Mungkin pernah kita
mendengar pernyataan, “Saya tidak mau mengidolakan manusia namun lebih mengidolakan
Yesus!” Atau kalimat yang mencerminkan nada yang sama, “Untuk apa belajar pada
seorang guru jika kita memiliki guru sejati yaitu Roh Kudus?”
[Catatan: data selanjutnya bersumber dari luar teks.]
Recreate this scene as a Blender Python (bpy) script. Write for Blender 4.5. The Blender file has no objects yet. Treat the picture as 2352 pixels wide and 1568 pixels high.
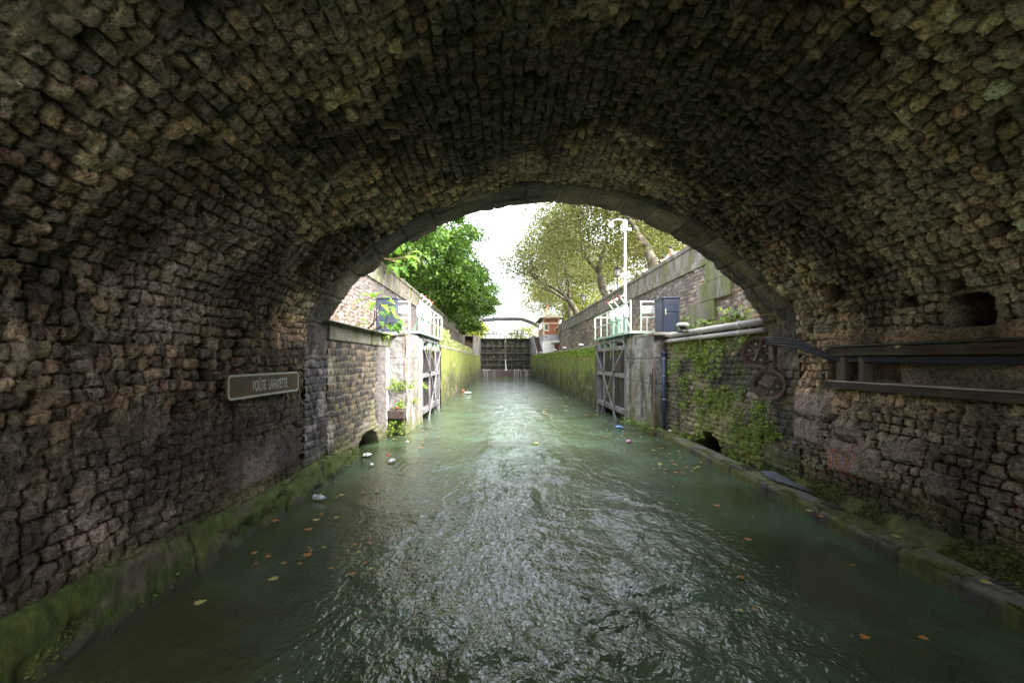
import bpy, math, random
import numpy as np
from mathutils import Vector, Matrix

# ------------------------------------------------------------------ camera, sky, sun, exposure
sc = bpy.context.scene
COL = sc.collection
CAMZ = 2.4
cam_d = bpy.data.cameras.new('camera'); cam = bpy.data.objects.new('camera', cam_d); COL.objects.link(cam)
cam.location = (0, 0, CAMZ); cam.rotation_euler = (math.radians(90), 0, 0)
cam_d.sensor_width = 36; cam_d.lens = 36 * 1000 / 2352
cam_d.shift_x = 29 / 2352; cam_d.shift_y = 44 / 2352
cam_d.clip_start = 0.05; cam_d.clip_end = 2000
sc.camera = cam

SUN_DIR = Vector((0.55, -0.42, 0.80)).normalized()       # towards the sun
SUN_EL = math.asin(SUN_DIR.z); SUN_AZ = math.atan2(SUN_DIR.x, SUN_DIR.y)
world = bpy.data.worlds.new('World'); sc.world = world; world.use_nodes = True
wn = world.node_tree; wn.nodes.clear()
w_out = wn.nodes.new('ShaderNodeOutputWorld'); w_bg = wn.nodes.new('ShaderNodeBackground')
w_sky = wn.nodes.new('ShaderNodeTexSky'); w_sky.sky_type = 'NISHITA'; w_sky.sun_disc = False
w_sky.sun_elevation = SUN_EL; w_sky.sun_rotation = SUN_AZ; w_sky.dust_density = 5.0; w_sky.air_density = 1.0
w_hs = wn.nodes.new('ShaderNodeHueSaturation'); w_hs.inputs['Saturation'].default_value = 0.34; w_hs.inputs['Value'].default_value = 2.0
wn.links.new(w_sky.outputs[0], w_hs.inputs['Color']); wn.links.new(w_hs.outputs[0], w_bg.inputs[0])
w_bg.inputs[1].default_value = 0.15
wn.links.new(w_bg.outputs[0], w_out.inputs[0])
sun_d = bpy.data.lights.new('sun', 'SUN'); sun_d.energy = 0.5; sun_d.angle = math.radians(14); sun_d.color = (1.0, 0.96, 0.9)
sun = bpy.data.objects.new('sun', sun_d); COL.objects.link(sun); sun.location = (20, -10, 40)
sun.rotation_euler = SUN_DIR.to_track_quat('Z', 'Y').to_euler()
sc.view_settings.view_transform = 'Standard'; sc.view_settings.look = 'None'
sc.view_settings.exposure = 2.22; sc.view_settings.gamma = 1.0
sc.render.engine = 'CYCLES'
cy = sc.cycles
cy.use_denoising = True
try: cy.denoiser = 'OPENIMAGEDENOISE'
except Exception: pass
cy.max_bounces = 9; cy.diffuse_bounces = 6; cy.glossy_bounces = 4; cy.transparent_max_bounces = 8
cy.caustics_reflective = False; cy.caustics_refractive = False
cy.sample_clamp_indirect = 12

# ------------------------------------------------------------------ measuring helpers
def at(u, v, Y): return (round((u - 1147) * Y / 1000, 3), Y, round(CAMZ - (v - 828) * Y / 1000, 3))
def onx(u, v, X):
    Y = X * 1000 / (u - 1147); return (X, Y, CAMZ - (v - 828) * Y / 1000)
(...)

Pernyataan-pernyataan di atas sekilas memperlihatkan pemikiran religius dan
kesalehan dimana seseorang bergantung harap hanya kepada Tuhannya.
Namun jika
ditelisik lebih dalam justru kalimat-kalimat demikian secara psikologis kerap
menyembunyikan sikap-sikap anti otoritas dan anti keteraturan serta anti
struktur. Jika kita membaca struktur Mazmur 16:1-3 kita dapati bahwa
kepercayaan pada seseorang yang berilmu atau mengidolakan orang yang berilmu
tidak berarti harus mengabaikan dan menggeser peran Tuhan sebagaimana dikatakan, “Jagalah aku, ya Tuhan, sebab pada-Mu aku
berlindung. Aku berkata kepada Yahweh: "Engkaulah Tuanku, tidak ada yang
baik bagiku selain Engkau!" Orang-orang kudus yang ada di tanah ini,
merekalah orang mulia yang selalu menjadi kesukaanku”.
Jika kita menaruh
percaya pada Tuhan Yahweh di dalam Putra-Nya Yeshua maka kita sedang
menggantungkan kehidupan dan masa depan kita pada Dia yang mengetahui nasib dan
masa depan kita. Hanya kepada Dia kita menyembah, berdoa, memuji, memohon
pertolongan. Namun kita pun membutuhkan seseorang yaitu orang yang berilmu,
berpengetahuan perihal sabda-sabda Tuhan untuk membimbing kita memahami
sabda-Nya.
Dalam konteks kekinian, istilah Qedoshim
(orang kudus) dalam Mazmur 16:3 bisa merujuk pada seorang rabi, seorang
pendeta, seorang pastur, seorang rohaniawan atau teolog yang bergelut dengan
keilmuan teologi dan agama. Namun bisa juga orang-orang yang sekalipun tidak
memiliki latar belakang pendidikan formal secara teologi dan keagamaan namun
dikarenakan pengalamannya berinteraksi dengan persoalan teologi dan agama bisa
dikategorikan Qedoshim kemana kita
bisa meminta saran dan nasihat, sebagaimana dikatakan, “Aku bersekutu dengan semua orang yang takut kepada-Mu, dan dengan
orang-orang yang berpegang pada titah-titah-Mu” (Mzm 119:63).
Tidak ada
yang keliru dan berdosa mengidolakan seseorang baik itu guru teologi, tokoh
sejarah, figur politik bahkan seorang rohaniawan. Yang keliru adalah
mengultuskan dan mengandalkan dirinya setara Tuhan, karena perilaku tersebut
mendatangkan kutuk dan ketidakberkenanan Tuhan (Yer 17:5).